Gold May Resume Its Rally on Concern U.S. Dollar Will Weaken
May 29 -- Gold may rise, ending a two-week slide, on speculation a weaker dollar will prompt investors to resume purchases of bullion as an alternative asset.
Fifteen of 30 traders, investors and analysts from Sydney to Chicago advised buying gold, according to a Bloomberg News survey taken May 25 and May 26. Prices fell 1 percent last week to $651 an ounce in New York. Seven respondents advised selling and eight were neutral.
Investment demand for gold has sent prices up 25 percent this year, reaching a 26-year high of $732 on May 12, as the dollar fell against 13 major currencies including the euro and yen. Buying of exchange-traded funds backed by gold surged 23 percent in the first quarter to 109 metric tons, valued at $1.9 billion, the producer-funded World Gold Council said May 23.
Gold ``will continue to become the go-to currency,'' said Gregory Orrell, who manages $150 million including $110 million of gold stocks as the president of Orrell Capital Management Inc. in Livermore, California. The dollar may drop amid signs of a slowing U.S. economy as the housing market cools, he said.
Gold futures for June delivery fell $6.50 last week to $651 on the Comex division of the New York Mercantile Exchange. The decline was predicted by a majority of analysts surveyed May 18 and May 19. The Bloomberg survey has forecast the direction of prices accurately in 68 of 109 weeks, or 62 percent of the time.
Lockstep With Euro
The precious metal has moved almost in lockstep with the euro's performance against the dollar this year at a correlation coefficient of 0.92. The maximum reading is 1. The coefficient measures to what degree two variables move in unison.
``Gold is likely to continue its upward trend,'' said Alec Kim, manager at Korea Exchange Bank Futures Co.'s international marketing division. ``The dollar is still weak.''
The dollar may drop against the euro and the yen this week on concern U.S. economic expansion will slow, a separate Bloomberg survey of 51 currency traders and strategists showed.
The economy, which grew at an annual rate of 5.3 percent in the first quarter, may slow the rest of this year.
Morgan Stanley economists last week revised their second- quarter growth estimate to 2.8 percent from 2.9 percent, as a government report showed a smaller gain in spending and a bigger inventory gain. The economy will expand at a 3.5 percent rate this quarter and 3 percent in the second half, based on the median estimate of economists surveyed by Bloomberg April 28 to May 8.
Gold Coins
The rally in gold also has increased demand for coins and small bars in the U.S., which rose 41 percent in the first quarter from a year ago, the World Gold Council said.
``With all this activity in the metals, we're seeing increases in both'' bullion coins and rare coins, said Scott Travers, president of Scott Travers Rare Coin Galleries in New York. He expects gold to reach $800 by the end of this year.

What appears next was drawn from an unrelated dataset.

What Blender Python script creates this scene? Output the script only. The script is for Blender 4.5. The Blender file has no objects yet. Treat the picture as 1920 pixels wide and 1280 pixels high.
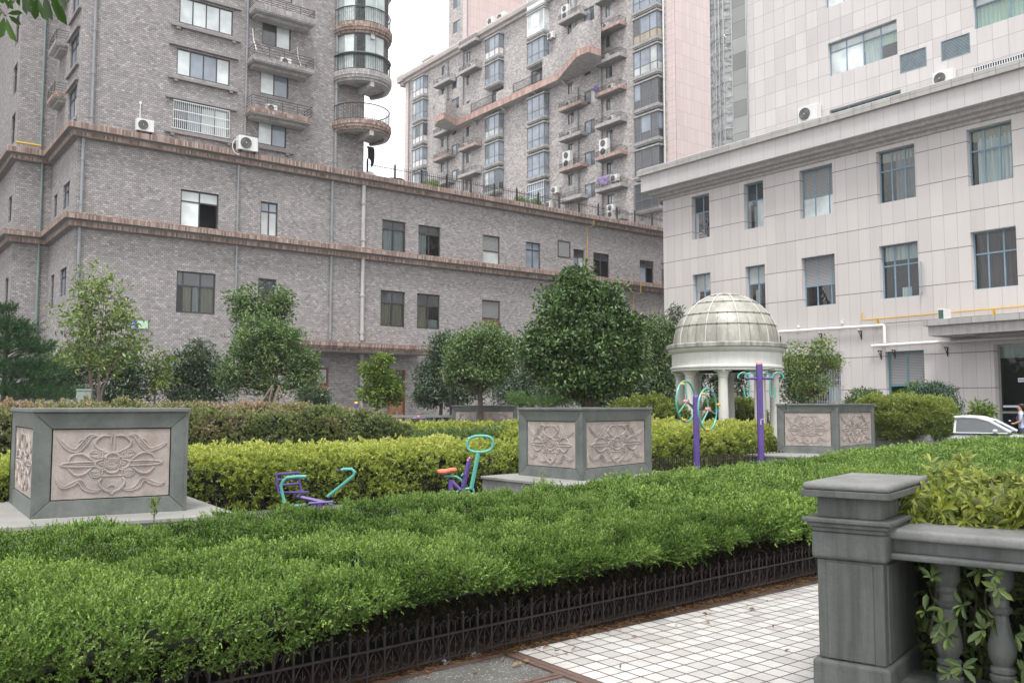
import bpy, math, random
import numpy as np
from mathutils import Vector, Matrix
R = math.radians
rnd = random.Random(7)
rng = np.random.default_rng(11)
scn = bpy.context.scene
COL = scn.collection

# ------------------------------------------------------------------ camera, sky, sun, exposure
EYE = 1.6; FPX = 1636.0; PITCH = R(4.212); YAW = R(52.33)
cd = bpy.data.cameras.new('camera'); cam = bpy.data.objects.new('camera', cd); COL.objects.link(cam)
cd.sensor_width = 36; cd.lens = FPX / 1920 * 36; cd.clip_start = .05; cd.clip_end = 2000
FH = Vector((math.cos(YAW), math.sin(YAW), 0)); RT = Vector((math.sin(YAW), -math.cos(YAW), 0))
FW = FH * math.cos(PITCH) + Vector((0, 0, math.sin(PITCH))); UP = -FH * math.sin(PITCH) + Vector((0, 0, math.cos(PITCH)))
cam.matrix_world = Matrix(((RT.x, UP.x, -FW.x, 0), (RT.y, UP.y, -FW.y, 0), (RT.z, UP.z, -FW.z, EYE), (0, 0, 0, 1)))
scn.camera = cam

SUN_EL, SUN_AZ = 66, 225
w = bpy.data.worlds.new('World'); scn.world = w; w.use_nodes = True
nt = w.node_tree; nt.nodes.clear()
wo = nt.nodes.new('ShaderNodeOutputWorld'); bg = nt.nodes.new('ShaderNodeBackground')
sky = nt.nodes.new('ShaderNodeTexSky'); sky.sky_type = 'NISHITA'; sky.sun_disc = False
sky.sun_elevation = R(SUN_EL); sky.sun_rotation = R(90 - SUN_AZ); sky.air_density = 1.0; sky.dust_density = 6.0; sky.ozone_density = 1.0
hs = nt.nodes.new('ShaderNodeHueSaturation'); hs.inputs['Saturation'].default_value = .12   # high thin cloud takes the blue out
mixc = nt.nodes.new('ShaderNodeMix'); mixc.data_type = 'RGBA'; mixc.inputs[0].default_value = .72
mixc.inputs[7].default_value = (10.6, 10.75, 11.0, 1)
nt.links.new(sky.outputs[0], hs.inputs['Color']); nt.links.new(hs.outputs[0], mixc.inputs[6])
nt.links.new(mixc.outputs[2], bg.inputs[0]); bg.inputs[1].default_value = .092
nt.links.new(bg.outputs[0], wo.inputs[0])
sl = bpy.data.lights.new('sun', 'SUN'); sun = bpy.data.objects.new('sun', sl); COL.objects.link(sun)
sl.energy = 1.5; sl.angle = R(12); sl.color = (1, .975, .95)
a, e = R(SUN_AZ), R(SUN_EL)
sun.rotation_euler = Vector((math.cos(a) * math.cos(e), math.sin(a) * math.cos(e), math.sin(e))).to_track_quat('Z', 'Y').to_euler()
vs = scn.view_settings; vs.view_transform = 'Standard'; vs.look = 'None'; vs.exposure = 1.15; vs.gamma = 1; vs.use_curve_mapping = False

# ------------------------------------------------------------------ helpers
def at(u, v, d):
    """world point seen at photo pixel (u, v), d metres ahead of the lens"""
    return Vector((0, 0, EYE)) + (FW + RT * ((u - 960) / FPX) - UP * ((v - 640) / FPX)) * d
def ground(u, d):
    p = at(u, 760, d); return Vector((p.x, p.y, 0))
def hz(v, d): return EYE + (760 - v) * d / FPX

def tag(o, label=None, cat=None, group=None, kind=None):
    if label: o['label'] = label
    if cat: o['category'] = cat
    if group: o['group'] = group
    if kind: o['kind'] = kind
    return o
def empty(name, loc=(0, 0, 0), label=None, cat=None, group=None, rz=0):
    o = bpy.data.objects.new(name, None); COL.objects.link(o); o.location = loc; o.rotation_euler = (0, 0, rz)
    o.empty_display_size = .2
    return tag(o, label, cat, group)
def copy_tree(o, parent=None):
    c = o.copy(); COL.objects.link(c); c.parent = parent
    for ch in list(o.children): copy_tree(ch, c)
    return c

class MB:
    def __init__(s): s.v = []; s.f = []; s.mi = []
    def add(s, vs_, fs, m=0):
        b = len(s.v); s.v += [tuple(p) for p in vs_]; s.f += [tuple(i + b for i in f) for f in fs]; s.mi += [m] * len(fs); return s
    def box(s, x0, x1, y0, y1, z0, z1, m=0):
        return s.add([(x0, y0, z0), (x1, y0, z0), (x1, y1, z0), (x0, y1, z0), (x0, y0, z1), (x1, y0, z1), (x1, y1, z1), (x0, y1, z1)],
                     [(0, 3, 2, 1), (4, 5, 6, 7), (0, 1, 5, 4), (1, 2, 6, 5), (2, 3, 7, 6), (3, 0, 4, 7)], m)
    def pb(s, P, u0, u1, n0, n1, z0, z1, m=0):
        A = P(u0, n0, z0); B = P(u1, n1, z1)
        return s.box(min(A[0], B[0]), max(A[0], B[0]), min(A[1], B[1]), max(A[1], B[1]), min(z0, z1), max(z0, z1), m)
    def quad(s, a, b, c, d, m=0): return s.add([a, b, c, d], [(0, 1, 2, 3)], m)
    def prism(s, poly, z0, z1, m=0):
        n = len(poly); vs_ = [(p[0], p[1], z0) for p in poly] + [(p[0], p[1], z1) for p in poly]
        return s.add(vs_, [tuple(range(n - 1, -1, -1)), tuple(range(n, 2 * n))] + [(i, (i + 1) % n, n + (i + 1) % n, n + i) for i in range(n)], m)
    def tube(s, pts, r, n=8, m=0, closed=False, cap=True, flat=1.0, axis=None):
        pts = [Vector(p) for p in pts]; k = len(pts); rs = r if isinstance(r, (list, tuple)) else [r] * k
        rings = []; prev = None
        for i, p in enumerate(pts):
            if closed: t = pts[(i + 1) % k] - pts[i - 1]
            else: t = pts[min(i + 1, k - 1)] - pts[max(i - 1, 0)]
            if t.length < 1e-9: t = Vector((0, 0, 1))
            t.normalize()
            if axis is not None:
                b = Vector(axis); a_ = t.cross(b).normalized()
            else:
                if prev is None:
                    ref = Vector((0, 0, 1)) if abs(t.z) < .9 else Vector((1, 0, 0)); a_ = t.cross(ref).normalized()
                else:
                    a_ = (prev - t * prev.dot(t)); a_ = a_.normalized() if a_.length > 1e-6 else t.orthogonal().normalized()
                b = t.cross(a_); prev = a_
            rings.append([p + a_ * math.cos(2 * math.pi * j / n) * rs[i] + b * math.sin(2 * math.pi * j / n) * rs[i] * flat for j in range(n)])
        vs_ = [q for rg in rings for q in rg]; fs = []
        for i in range(k if closed else k - 1):
            i2 = (i + 1) % k
            for j in range(n): fs.append((i * n + j, i * n + (j + 1) % n, i2 * n + (j + 1) % n, i2 * n + j))
        if cap and not closed: fs += [tuple(range(n - 1, -1, -1)), tuple((k - 1) * n + j for j in range(n))]
        return s.add(vs_, fs, m)
    def lathe(s, prof, c=(0, 0, 0), n=24, m=0, a0=0, a1=2 * math.pi, flute=None):
        full = abs(a1 - a0 - 2 * math.pi) < 1e-6; k = n if full else n + 1; vs_ = []
        for (r, z) in prof:
            for j in range(k):
                t = a0 + (a1 - a0) * j / n; rr = r * (flute(j) if flute else 1)
                vs_.append((c[0] + rr * math.cos(t), c[1] + rr * math.sin(t), c[2] + z))
        fs = []
        for i in range(len(prof) - 1):
            for j in range(n):
                j2 = (j + 1) % k; fs.append((i * k + j, i * k + j2, (i + 1) * k + j2, (i + 1) * k + j))
        if full:
            if prof[0][0] > 1e-4: fs.append(tuple(range(k - 1, -1, -1)))
            if prof[-1][0] > 1e-4: fs.append(tuple((len(prof) - 1) * k + j for j in range(k)))
        return s.add(vs_, fs, m)
    def xf(s, M):
        s.v = [tuple(M @ Vector(p)) for p in s.v]; return s
    def build(s, name, mats, parent=None, bevel=0, smooth=False, segs=2):
        me = bpy.data.meshes.new(name); me.from_pydata(s.v, [], s.f); me.update()
        mats = mats if isinstance(mats, (list, tuple)) else [mats]
        for m in mats: me.materials.append(m)
        if len(mats) > 1: me.polygons.foreach_set('material_index', s.mi)
        uv = me.uv_layers.new(name='UVMap')
        nl = len(me.loops); li = np.empty(nl, np.int32); me.loops.foreach_get('vertex_index', li)
        co = np.empty(len(me.vertices) * 3); me.vertices.foreach_get('co', co); co = co.reshape(-1, 3)
        pn = np.empty(len(me.polygons) * 3); me.polygons.foreach_get('normal', pn); pn = np.abs(pn.reshape(-1, 3))
        lt = np.empty(len(me.polygons), np.int32); me.polygons.foreach_get('loop_total', lt)
        ln = np.repeat(pn, lt, axis=0); c = co[li]
        U = np.where(ln[:, 2] > .71, c[:, 0], np.where(ln[:, 0] > ln[:, 1], c[:, 1], c[:, 0]))
        V_ = np.where(ln[:, 2] > .71, c[:, 1], c[:, 2])
        uv.data.foreach_set('uv', np.stack([U, V_], 1).ravel().astype(np.float32))
        if smooth:
            me.polygons.foreach_set('use_smooth', [True] * len(me.polygons))
            try: me.set_sharp_from_angle(angle=R(40))
            except Exception: pass
        o = bpy.data.objects.new(name, me); COL.objects.link(o)
        if parent: o.parent = parent
        if bevel:
            b = o.modifiers.new('bevel', 'BEVEL'); b.width = bevel; b.segments = segs; b.limit_method = 'ANGLE'; b.angle_limit = R(30); b.harden_normals = False
        return o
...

Manufacturing growth slowed this month, economists said. The Institute for Supply Management's factory index probably fell to 55.6 in May from 57.3 in April, based on the median of 61 estimates in a Bloomberg survey. Readings above 50 indicate expansion. The institute's report will be released June 1.
Purchases of previously owned homes declined 2 percent in April to an annual rate of 6.76 million, the lowest in three months, the National Association of Realtors reported May 25. Sales were down 5.7 percent from a year earlier as rising mortgage rates put a brake on the housing market.
`No Froth'
The housing market has been integral to U.S. economic growth, and a slowdown will lead to a contraction in consumer spending and may prompt the Federal Reserve to cut interest rates in the first quarter of next year, Orrell said.
Hedge funds and other large speculators may resume buying of gold futures on the Comex, said Paul Yusem, an individual investor in Lombard, Illinois, who has traded gold futures for six years.
Speculative net-long positions, or bets that prices will rise, fell 12 percent to 111,098 gold futures contracts for the week ended May 23, the U.S. Commodity Futures Trading Commission said May 26. Speculators amassed 177,410 contracts in the week ended Oct. 11, the most since at least February 1983.
``Since the large speculator position is nowhere near the extreme reached in October, this is one measure indicating absolutely no froth in the gold market at all,'' said Yusem, who forecast gold will reach $875 this year.
A futures contract is an obligation to sell or buy a commodity at a set price by a specific date.